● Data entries
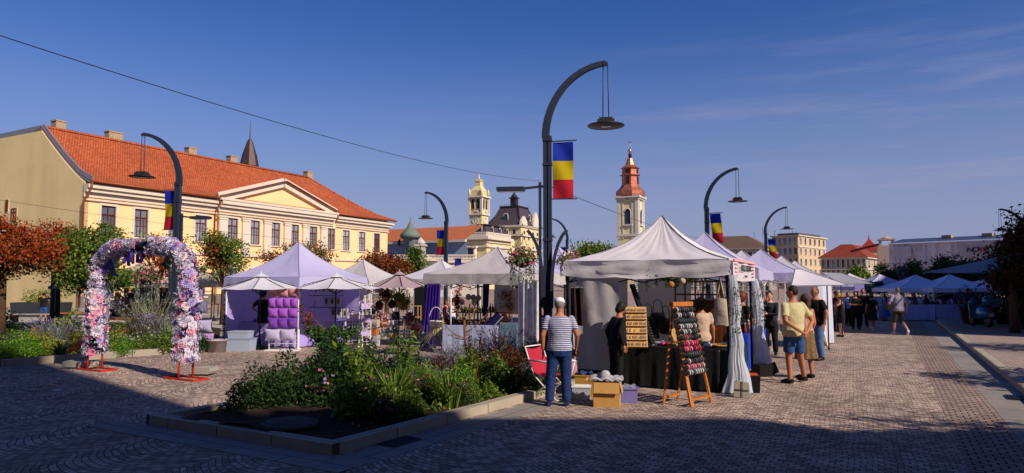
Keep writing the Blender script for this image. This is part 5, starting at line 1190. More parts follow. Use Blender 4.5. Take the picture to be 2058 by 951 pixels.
# ================================================================== flower arch
def arch():
    a = gp(190, 743); b = gp(373, 762); e = (b - a); wd = e.length; rz = math.atan2(e.y, e.x)
    t = thing('flower_arch', 'arch covered in pink, white and purple artificial flowers', 'flower arch', (a.x, a.y, 0), rz)
    FR = M('red_iron', 'b02c14', rough=.6, var=(5, .2)); H = 2.74; sh_ = 2.0
    def path(s):
        """s 0..1 from the left foot over the top to the right foot"""
        L1_, L2_ = sh_ - .35, math.pi * .5 * (3 * (wd / 2 + (H - sh_)) - math.sqrt((3 * wd / 2 + H - sh_) * (wd / 2 + 3 * (H - sh_)))); T_ = 2 * L1_ + L2_; d = s * T_
        if d < L1_: return Vector((0, 0, .35 + d))
        if d > L1_ + L2_: return Vector((wd, 0, sh_ - (d - L1_ - L2_)))
        an = math.pi * (1 - (d - L1_) / L2_); c = math.cos(an); s_ = math.sin(an)
        return Vector((wd / 2 + wd / 2 * math.copysign(abs(c) ** .55, c), 0, sh_ + (H - sh_) * s_ ** .75))
    for x in (0, wd):
        for y in (-.16, .16): m = MB(); m.tube([(x, y, 0.03), (x, y, .5)], .022, 8); m.build('post', FR, t)
    for x in (0, wd):
        m = MB()
        for y in (-.16, .16): m.box((x + (.0 if x else .1), y, .018), (.95, .05, .035))
        for xx in (-.47, .47): m.box((x + (.0 if x else .1) + xx, 0, .018), (.05, .27, .035))
        m.build('base_frame', FR, t)
    core = [path(i / 60) for i in range(61)]; m = MB(); m.tube(core, .10, 8); m.build('core', M('arch_moss', '2c2a3a', rough=1), t)
    # prototypes of the blossoms
    def rose_(mat):
        m = MB()
        for k, (rr_, n, tl) in enumerate(((1, 6, 1.15), (.75, 5, .75), (.45, 4, .4))):
            for i in range(n):
                an = 6.283 * i / n + k * .5; d = Vector((math.cos(an), math.sin(an), 0)); s = Vector((-d.y, d.x, 0)); z0 = Vector((0, 0, 0)); up = Vector((0, 0, 1))
                m.grid(lambda u, v: z0 + d * (rr_ * (v ** .7) * (.35 + .65 * tl)) + s * ((u - .5) * 1.1 * rr_ * math.sin(math.pi * min(.95, .15 + v * .75))) + up * ((1.25 - tl) * v * rr_ * 1.0 + .28 * (u - .5) ** 2), 3, 3)
        return m.mesh('blossom', [mat])
    def mum(mat, n=34):
        m = MB()
        for i in range(n):
            ph = math.acos(1 - (i + .5) / n); an = i * 2.4; d = Vector((math.sin(ph) * math.cos(an), math.sin(ph) * math.sin(an), math.cos(ph) * .7)); s = d.cross(Vector((.3, .2, 1))).normalized() * .15
            m.add([d * .1 - s * .4, d * .1 + s * .4, d * .65 + s, d * 1.05, d * .65 - s], [(0, 1, 2, 3, 4)])
        return m.mesh('blossom', [mat])
    PKR = M('rose_petal_pink', 'e8a8c4', rough=.6, var=(8, .12), transl=.2); PKD = M('rose_petal_deep', 'dc84a8', rough=.6, var=(8, .12), transl=.2); WHT = M('silk_white', 'e0d8ea', rough=.6, var=(9, .08), transl=.2); LIL = M('silk_lilac', 'c0b0e6', rough=.6, var=(9, .1), transl=.2); VIO = M('silk_violet', '5a4494', rough=.6, var=(9, .15), transl=.1)
    pr = [(rose_(PKR), 1.0), (mum(WHT), 1.05), (mum(LIL), .95), (mum(VIO, 22), .8), (rose_(PKD), .9), (rose_(M('silk_cream', 'ead6dc', rough=.6, transl=.2)), 1.0)]
    rg = random.Random(5); N_ = 96
    def place(i, s, an, r0, me, sc_, first):
        p = path(s); q = path(min(1, s + .01)); tn = (q - path(max(0, s - .01))).normalized(); o1 = Vector((0, 1, 0)); o2 = tn.cross(o1).normalized(); d = (o1 * math.cos(an) + o2 * math.sin(an)).normalized()
        return p + d * r0 * (1 if abs(s - .5) > .3 else .74), d
    for i in range(N_):
        s = (i + rg.random()) / N_; an = math.pi + rg.uniform(-1.5, 1.5); lower = abs(s - .5) > .28
        c = rg.choices(range(6), [7, 9, 2, 1, 2, 4] if lower else [3, 8, 3, 1.5, 1, 5])[0]; me, k = pr[c]
        p, d = place(i, s, an, .21, me, 1, 0); o = link('blossom', me, t, p, 0, (.078 if c in (0, 4, 5) else .115) * k * rg.uniform(.85, 1.25)); o.rotation_euler = d.to_track_quat('Z', 'Y').to_euler(); o.rotation_euler.rotate_axis('Z', rg.random() * 6)
    # the rest of the flowers as one mass
    mm = MB(); mats = [PKR, WHT, LIL, VIO, PKD, WHT]; bm = bmesh.new()
    V = []; F = []; MI = []
    for i in range(820):
        s = rg.random(); an = rg.random() * 6.28; c = rg.choices(range(6), [6, 9, 2.5, .9, 1.5, 5])[0]; me, k = pr[c]; p, d = place(i, s, an, rg.uniform(.12, .23), me, 1, 0); q = d.to_track_quat('Z', 'Y').to_matrix() @ Matrix.Rotation(rg.random() * 6, 3, 'Z'); sc_ = .07 * k * rg.uniform(.7, 1.3); b0 = len(mm.v)
        mm.add([p + q @ (vv.co * sc_) for vv in me.vertices], [tuple(pp.vertices) for pp in me.polygons], c, True)
    bm.free(); o = mm.build('blossoms', [PKR, WHT, LIL, VIO, PKD, WHT], t); o['kind'] = 'stuff'
    P = []
    for i in range(900):
        s = rg.random(); p, d = place(0, s, rg.random() * 6.28, rg.uniform(.12, .29), None, 1, 0); P.append(tuple(p))
    P = []
    for i in range(2800):
        s = rg.random(); p, d = place(0, s, rg.random() * 6.28, rg.uniform(.15, .27), None, 1, 0); P.append(tuple(p))
    pm = link('petals', leafmesh('petals', np.array(P), .045, leafmat('petal_mix', ['f0e4ee', 'f4eaf2', 'f0bcd2', 'e4d8f2', 'eeb0cc', 'b8a8dc', 'f4eef6']), aspect=.6), t); pm['kind'] = 'stuff'
    lf = link('leaves', leafmesh('leaves', np.array(P), .11, leafmat('arch_leaf', ['3c5644', '6a6a9a', 'b0b0d0', '4a4470', 'd8d8e4']), aspect=.25), t); lf['kind'] = 'stuff'
    # letters hanging under the arch
    VI = M('letter_violet', '4a2a94', rough=.5); GR = M('letter_green', '0e6a30', rough=.5); PL = M('letter_pale', 'a8acd0', rough=.5)
    def lt(ch, px, py, size, mt, rot, yaw, lab):
        x = (lambda k: (k * a.y - a.x) / (math.cos(rz) - k * math.sin(rz)))(((px - CX) / FPX)); pw = a + Vector((math.cos(rz), math.sin(rz), 0)) * x; p = at(px, py, pw.y)
        o = link('hanging_letter', textmesh(ch, size, mt, .05, bold=.012, name='hanging_letter'), None, p); o.rotation_euler = (0, R(rot), rz + R(yaw)); tag(o, lab, 'letter', 'letters hung under the flower arch')
        m = MB(); zt_ = min(H, path(.05 + .9 * x / wd).z)
        m.tube([(0, 0, size * .35), (0, 0, size * .35 + .35)], .003, 4); m.build('string', WHITEMETAL, o)
    lt('A', 221, 537, .52, VI, 8, 12, 'violet letter A hanging lowest at the left'); lt('V', 232, 520, .48, PL, 5, 50, 'pale bluish letter V turned edgewise'); lt('A', 255, 519, .44, VI, -10, -55, 'violet letter turned sideways before the D'); lt('N', 266, 514, .5, VI, -6, -40, 'tall violet letter N beside the D'); lt('D', 281, 515, .46, VI, 4, -12, 'violet letter D hanging at the middle'); lt('E', 337, 526, .42, GR, 35, 10, 'tilted green letter E near the lamp pole')
    for px, py, w, d_, lab in ((155, 742, .78, .3, 'long grey stone slab weighing down the left arch foot'), (402, 756, .42, .34, 'grey stone block weighing down the right arch foot')):
        q = gp(px, py); m = MB(); m.prism([(-w / 2, 0, 0), (w / 2 - .03, 0, 0), (w / 2, 0, .05), (w / 2, 0, .125), (-w / 2 + .03, 0, .13), (-w / 2, 0, .1)], (0, d_, 0)); o = m.build('stone_weight', CONCRETE, None, (q.x, q.y, .038), rz * .3); tag(o, lab, 'stone')
arch()

m = MB()
for i in range(60):
    x, y = random.uniform(-9, 14), random.uniform(4.5, 24); r = random.uniform(.012, .035); a = random.random() * 6; m.add([(x + r * math.cos(a + k * 1.57) * (1 if k % 2 else 1.8), y + r * math.sin(a + k * 1.57), .006 + .012 * (k == 1)) for k in range(4)], [(0, 1, 2, 3)])
o = m.build('fallen_leaves', LYW); tag(o, 'few dry leaves and crumbs scattered over the cobbles', 'litter', kind='stuff')
q = gp(106, 786); m = MB(); m.prism([(0, 0, 0), (.1, .01, .004), (.12, .06, .02), (.01, .05, .012)], (0, 0, .002)); tag(m.build('paper_scrap', WHITEMETAL, None, (q.x, q.y, .004)), 'small white scrap of paper on the shaded cobbles', 'litter')
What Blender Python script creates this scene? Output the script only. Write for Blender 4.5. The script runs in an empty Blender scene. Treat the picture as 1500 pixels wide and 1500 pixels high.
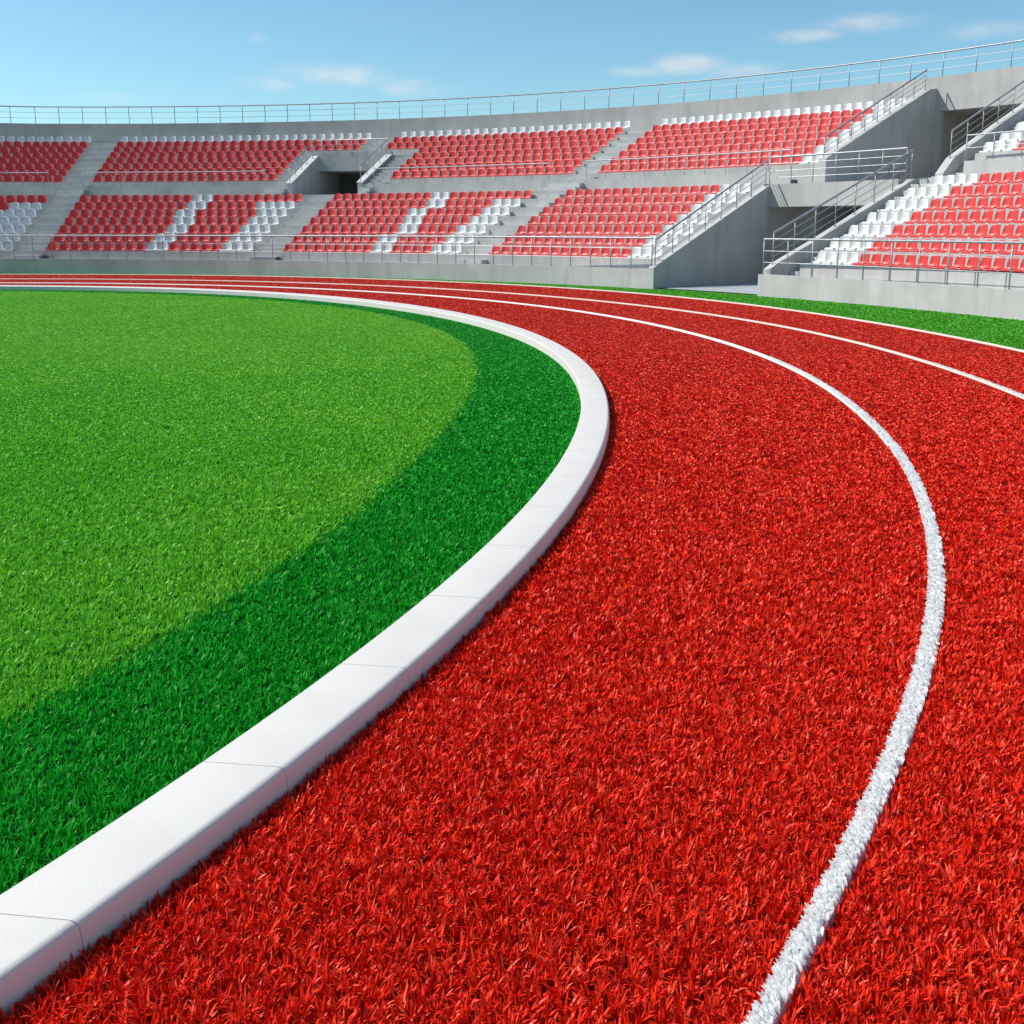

● STATED TASK
Find and copy each line above that includes the string "this".

● ANSWER IN FULL
Keep writing the Blender script for this image. This is part 5, starting at line 1190. More parts follow. Use Blender 4.5. Take the picture to be 2058 by 951 pixels.
What Blender Python script creates this scene? Output the script only. Write for Blender 4.5. The script runs in an empty Blender scene. Treat the picture as 1500 pixels wide and 1500 pixels high.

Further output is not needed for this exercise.